The advent of steam power in the railway realm was probably the single biggest leap, more so than any other advance in locomotive-propulsion-development history. A breakthrough steam definitely was for before this, trains or freight cars either operated by gravity and cable (as in the case of an incline railway) or the rail conveyances themselves were tugged by animals; by a lone horse or a team of horses, mostly.
With smoke being a big problem with steam engines in cities, alternatives were sought. Though electricity was discovered many years before, electricity as a source of energy wasn’t commonly used in the railroad field until the latter part of the 19th century. It was in May of 1888 in Richmond, Virginia that the first electric streetcar line in America began operating. Early trials proved quite challenging for the fledgling field’s inventor, Frank Sprague. Subsequent to those early first days the development race really picked up.
Problem was, compared to conventional animal- or steam-powered affairs, upfront costs for electric-powered pikes were higher and the overhead trolley wires were considered unsightly.
With the advent and eventually the proliferation of the automobile and highways, electric street railways by the 1920s and ’30s were falling out of favor. It was right about this time that diesel propulsion entered the picture and motive power development – at this stage 100+ years old – really soared.
Beginning about the mid-1960s the railroad industry had fallen on hard times making it difficult for them to stay afloat. Passenger service at that time was all but non-existent. Because railroad companies paid taxes they were hamstrung even more.

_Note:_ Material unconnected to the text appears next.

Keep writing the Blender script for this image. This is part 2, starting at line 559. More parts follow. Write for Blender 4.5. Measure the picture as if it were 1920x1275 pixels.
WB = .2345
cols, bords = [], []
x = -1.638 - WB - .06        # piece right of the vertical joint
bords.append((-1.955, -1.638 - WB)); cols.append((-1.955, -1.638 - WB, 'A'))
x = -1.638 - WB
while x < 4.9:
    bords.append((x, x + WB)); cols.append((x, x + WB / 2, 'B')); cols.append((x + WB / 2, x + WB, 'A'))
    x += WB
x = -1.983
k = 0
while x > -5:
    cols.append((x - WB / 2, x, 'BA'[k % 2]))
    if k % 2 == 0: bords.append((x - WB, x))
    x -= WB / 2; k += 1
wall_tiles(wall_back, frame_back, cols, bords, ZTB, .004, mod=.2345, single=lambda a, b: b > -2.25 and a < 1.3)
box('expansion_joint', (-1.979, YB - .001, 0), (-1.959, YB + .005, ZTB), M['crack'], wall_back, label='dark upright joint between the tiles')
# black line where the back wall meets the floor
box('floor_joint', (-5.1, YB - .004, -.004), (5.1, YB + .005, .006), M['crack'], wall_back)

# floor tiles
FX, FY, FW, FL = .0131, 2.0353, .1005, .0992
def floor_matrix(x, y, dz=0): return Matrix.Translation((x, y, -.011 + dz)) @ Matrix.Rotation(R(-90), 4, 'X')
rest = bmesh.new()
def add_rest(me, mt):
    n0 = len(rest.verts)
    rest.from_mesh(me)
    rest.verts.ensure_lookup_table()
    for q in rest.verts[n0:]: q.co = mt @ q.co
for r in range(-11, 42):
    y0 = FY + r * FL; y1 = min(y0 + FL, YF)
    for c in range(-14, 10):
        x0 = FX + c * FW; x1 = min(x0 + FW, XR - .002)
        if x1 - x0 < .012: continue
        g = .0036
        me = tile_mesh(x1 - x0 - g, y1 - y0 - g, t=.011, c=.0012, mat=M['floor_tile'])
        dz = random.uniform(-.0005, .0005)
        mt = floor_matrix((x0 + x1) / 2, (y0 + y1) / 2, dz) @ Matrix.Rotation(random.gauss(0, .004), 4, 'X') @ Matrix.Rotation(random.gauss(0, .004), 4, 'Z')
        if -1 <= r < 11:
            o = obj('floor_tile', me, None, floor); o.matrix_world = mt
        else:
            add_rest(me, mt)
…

While U.S. common-carrier railroading by this time had seen much better days and seemingly was doing all it could to keep from going under, quite interestingly, this is when Japan had its initial foray into high-speed train travel which officially commenced on Oct. 1, 1964 when the country’s Shinkansen (‘[New] Trunk Line“) bullet train first entered service.
In the late ’60s, early ’70s, the American government came to the rescue of the U.S. passenger train sector with the formation of the National Railroad Passenger Corporation, known more familiarly as Amtrak. Amtrak’s initial startup date – May 1, 1971.
On the freight side of the equation, meanwhile, with an inability to set its own rates, ultimately legislation was passed in the forms of the Railroad Revitalization and Regulatory Reform Act of 1976 and the Staggers Rail Act of 1980, the latter, in effect, deregulating the railroad industry, the result of these actions enabling the industry to turn around.
The rest, as it is so often repeated, is history.
Getting back to propulsion methods, today, little by little, or so it would seem, newer technologies like magnetic levitation, vacuum (evacuated) tube and atmospheric propulsion techniques are being ever more embraced and becoming more and more commonplace.
Streetcars, meanwhile, are making a reappearance and intercity or commuter trains are enjoying healthy patronage numbers in many locations. And, on some of these, technologies such as battery-electric traction power, electr[o-magnet]ic induction and even hydrogen power where the exhaust byproduct is nothing more than harmless water vapor are making headway as is evident from what is written at the top.
Images: Vivarail (upper); Printed by Louis Kaufmann & Sons, Baltimore, Maryland, (middle)
– Alan Kandel
This post was last revised on Nov. 29, 2019 @ 2:50 p.m. Pacific Standard Time.
Last year OBB, Austrian Federal Railways opened a solar farm to power trains on the Ostebahn Eastern Railway with a new type of inverter that connects directly to the 25KV AV overhead cables, OBB uses a variety of renewables including regenerative braking of lifts and escalators at Vienna Station. This year a community owned solar farm was opened at Aldershot, Surrey, UK supplying electricity to the signals but will power 750V DC 3rd rail trains if the trial goes well, the person that started the project, Riding Sunbeams executive director Leo Murray, was interviewed in The Economist podcast Babbage, episode Reality Check Nov 20, 2019, (interview starts at 7 mins 30 secs), he thinks solar farms can power London Underground trains, trams and trolly trucks, Alice Bell from the charity that was called 10:10, which is involved in the project wrote in The Guardian that there is great potential for solar farms to be used by San Francisco trams. SNCF France and Indian Railways have plans to introduce solar farms, Indian Railways uses pv panels mounted on the train roofs to power air con and electrics but the pv panels are too heavy, I think rooftop pv’s are used, not specially developed lightweight pv panels on some hybrid and electric cars as well as the Byron Bay train, which is also charged by pv’s at the train shed.